The gentleman returned to his railing and said, "here." and down fluttered a folded-square $5 bill -- I knew it before I saw it, because he'd done this years before, and I didn't realize who he was, and another binner, a few years earlier, told me of a resident in this apartment building dropping him $5.
It was a nice thing, and I told him so, he said he liked how I was always "out there trying." How nice to be appreciated. For years, right below his apartment, on the second floor, was a nice guy who always encouraged me, and commented how tidy and professional I was.
In the lanes, binners are under constant scrutiny -- not from everyone, just a select few. Foremost would be building managers, many of whom keep track of binners, Santa-style, finding out who's naughty, and who's nice, and occasionally bestowing favours, like bags of bottles, or blue bin access. Many residents -- home owners, and apartment dwellers, do the same. I could make a list of Fairview residents who are such serial Samaritans that they earn nicknames among the larger binning community. There have been two people who became known as the "Budweiser lady, " owing to the prolific amount of Bud cans they put out. There's the "menthol cigarette lady," who takes a few drags off a cigarette, puts it out, and back in the pack, until she has a small carrier bag full of packs of hardly-smoked menthol cigarettes, which she leaves, hanging on a dumpster, and has done so for years.
People who are homeless -- who "present" as being homeless, are, often, treated as being invisible; ignored like they're not there.

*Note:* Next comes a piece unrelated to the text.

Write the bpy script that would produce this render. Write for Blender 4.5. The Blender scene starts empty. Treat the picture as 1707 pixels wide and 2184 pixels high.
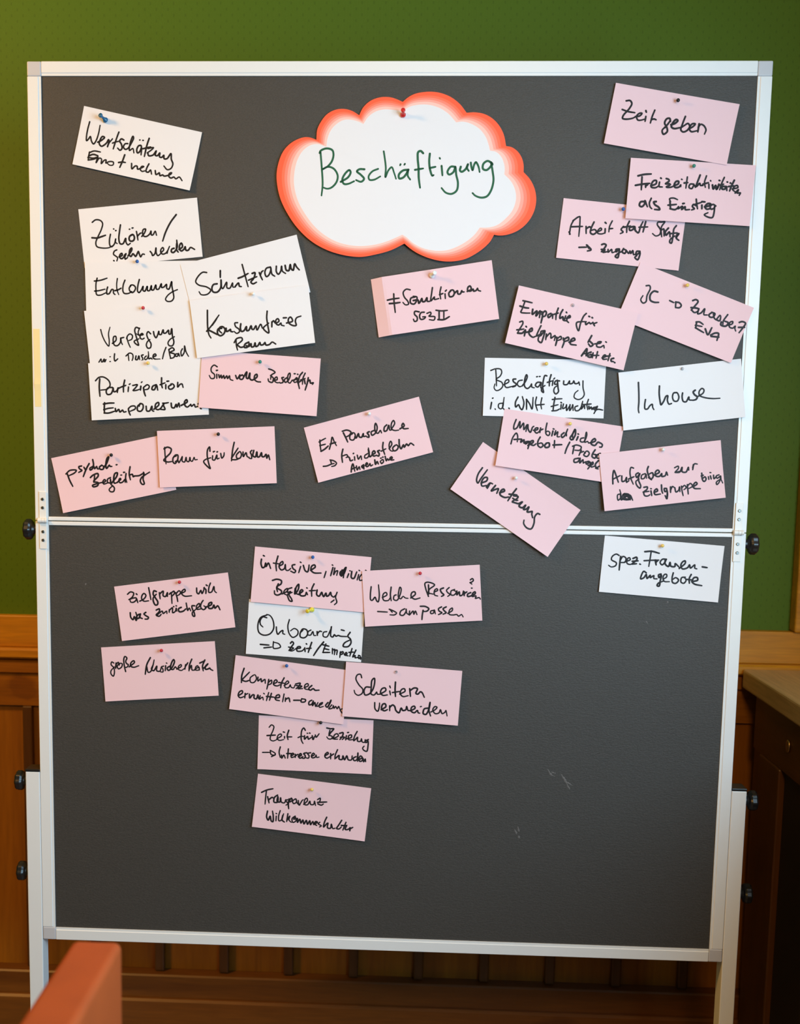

Some homeless folk take it badly, some take it in stride, and some take it as a challenge. It's not true, of course, they are all too visible to "regular" folks, who, surreptitiously, watch the "hobos" like hawks -- they just pretend to not see them, on the streets at least.

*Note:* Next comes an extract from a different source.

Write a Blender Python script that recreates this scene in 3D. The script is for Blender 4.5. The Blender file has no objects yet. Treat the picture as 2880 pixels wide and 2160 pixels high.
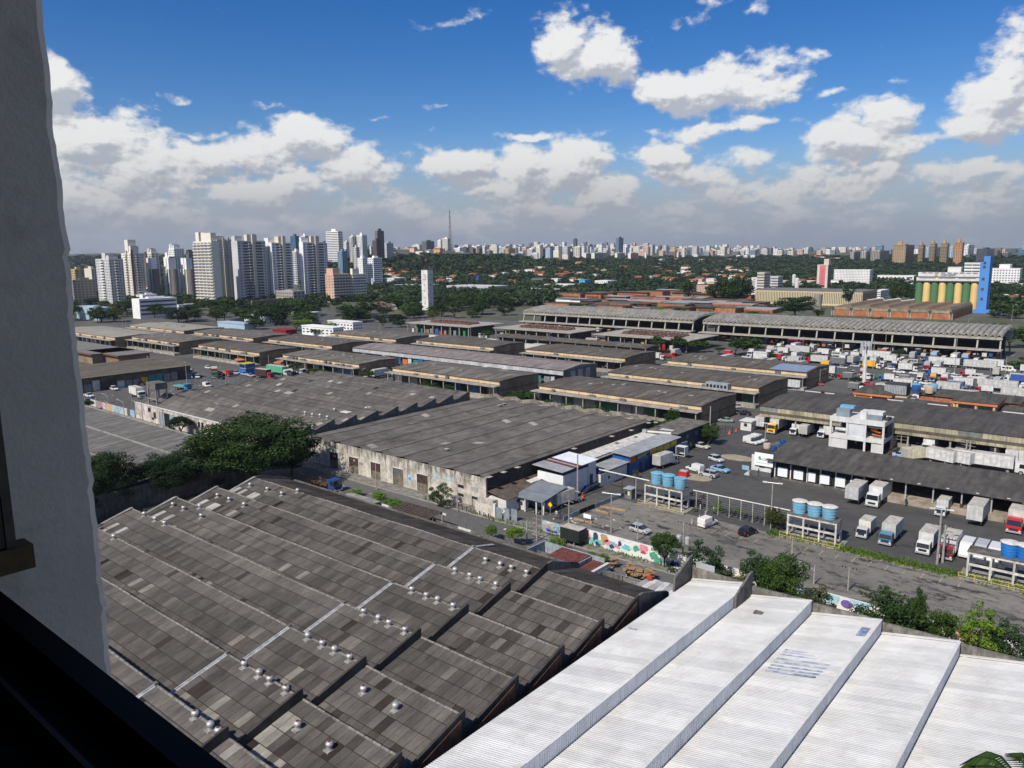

I'll never forget an encounter I watched carefully back in 2005 at a bus stop on the busy South-West corner of Broadway and Granville. A panhandler who failed to get any change from a woman was yelling and swearing at her. She didn't flinch, didn't pay the slightest mind. The panhandler gave up, and walked away, at which point, this woman literally sagged, like a deflating balloon.
In the third book of Douglas Adams' The Hitchiker's Guide to the Galaxy five-book trilogy. It is explained that, invisibility being impossible, the S.E.P. field is the best way to hide a thing in plain site. Slap an inexpensive S.E.P. -- Somebody Else's Problem -- field around a thing, and people will walk by it, around it, even over it, like it's not there, because their brain is telling them that it's somebody else's problem, and they can ignore it.